Doch dann wird die Zweitgeborene zu Daddys Liebling. Bei jeder Gelegenheit preist Donald Sr. Ivankas Schönheit und macht dabei aus seinem sexistischem Frauenbild kein Geheimnis. Familie und Umfeld wissen seit Langem, dass Trump, der Impresario des internationalen Schönheitswettbewerbs „Miss Universe“, Frauenkörper taxiert und dann Kurzbeurteilungen auf einer Skala von eins bis zehn abgibt. Ivanka ist in seinen Augen „clearly a ten“.

Trump überlässt Ivanka wie selbstverständlich seinen Platz am G-20-Tisch, als in Hamburg Karrierechancen von Frauen auf der Tagesordnung stehen. Ivanka führt die Delegation an, die sich in Deutschland umschaut, was die USA vom dualen Ausbildungssystem lernen können. Die Tochter ist eine Art Sonderbotschafterin fürs Kanzleramt. Sie begleitet ihn auch beim ersten Treffen mit Japans Premierminister Abe. Und wen nimmt Trump drei Tage nach der Wahl ins Weiße Haus mit, um die Details der Machtübergabe mit Barack Obamas Team zu besprechen? Ivankas Mann Jared Kushner.

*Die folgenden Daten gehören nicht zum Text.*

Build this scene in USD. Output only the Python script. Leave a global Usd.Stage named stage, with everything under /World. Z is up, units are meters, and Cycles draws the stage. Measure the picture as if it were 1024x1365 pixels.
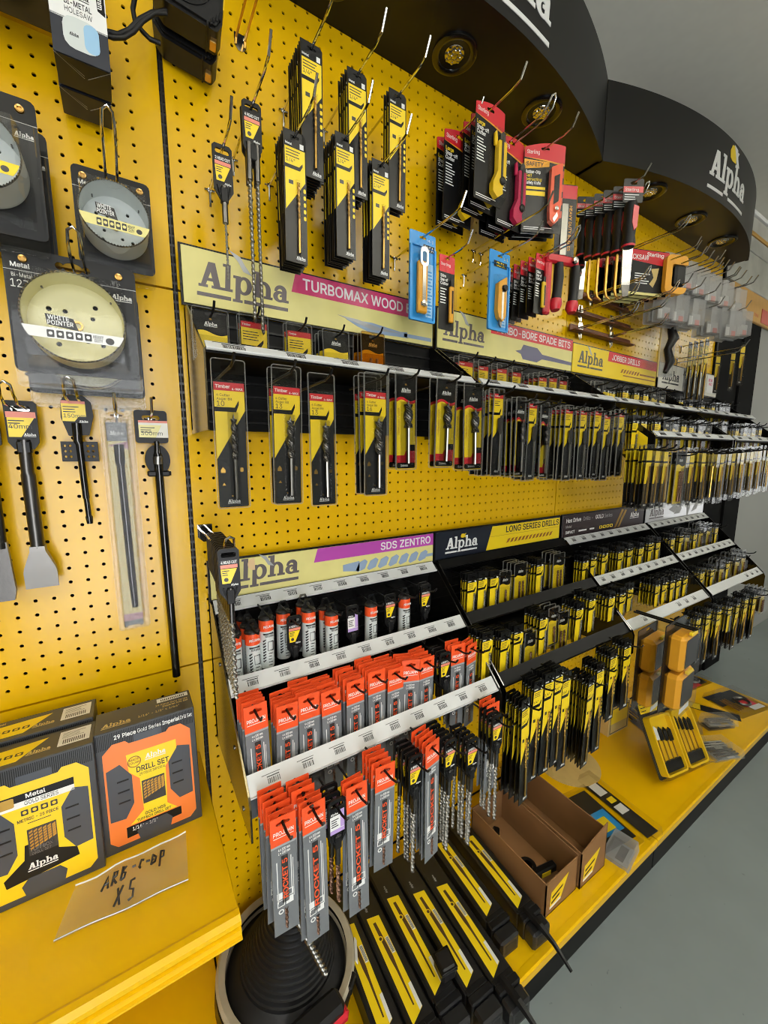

Don hält sich fern von Washington

Don hält sich fern von Washington. Er und der jüngere Bruder Eric sollen die Trump-Firmen managen, solange der Senior Präsident ist und sich aus den Geschäften heraushalten muss. Doch jetzt werden ihn die Untersuchungsausschüsse zur Russland-Affäre vorladen, um mehr über den fatalen E-Mail-Austausch und das Treffen mit der Abgesandten Russlands zu erfahren. Auch Sonderermittler Robert Mueller wird sich melden. Und eventuell der Staatsanwalt. Spätestens dann wird sich der Vater vom Sohn lossagen müssen.

Oder der Sohn den Vater hineinziehen in die Affäre. Bisher behauptet er standhaft, Trump Sr. habe nichts gewusst von E-Mail und Treffen. Am Ende ist sich auch bei den Trumps jeder selbst der Nächste. Längst fragen US-Medien, ob nicht womöglich ein Familienmitglied die inkriminierende E-Mail an die „New York Times“ durchgestochen habe. Hat der Patriarch es noch in der Hand, wer aufsteigt und wer stürzt?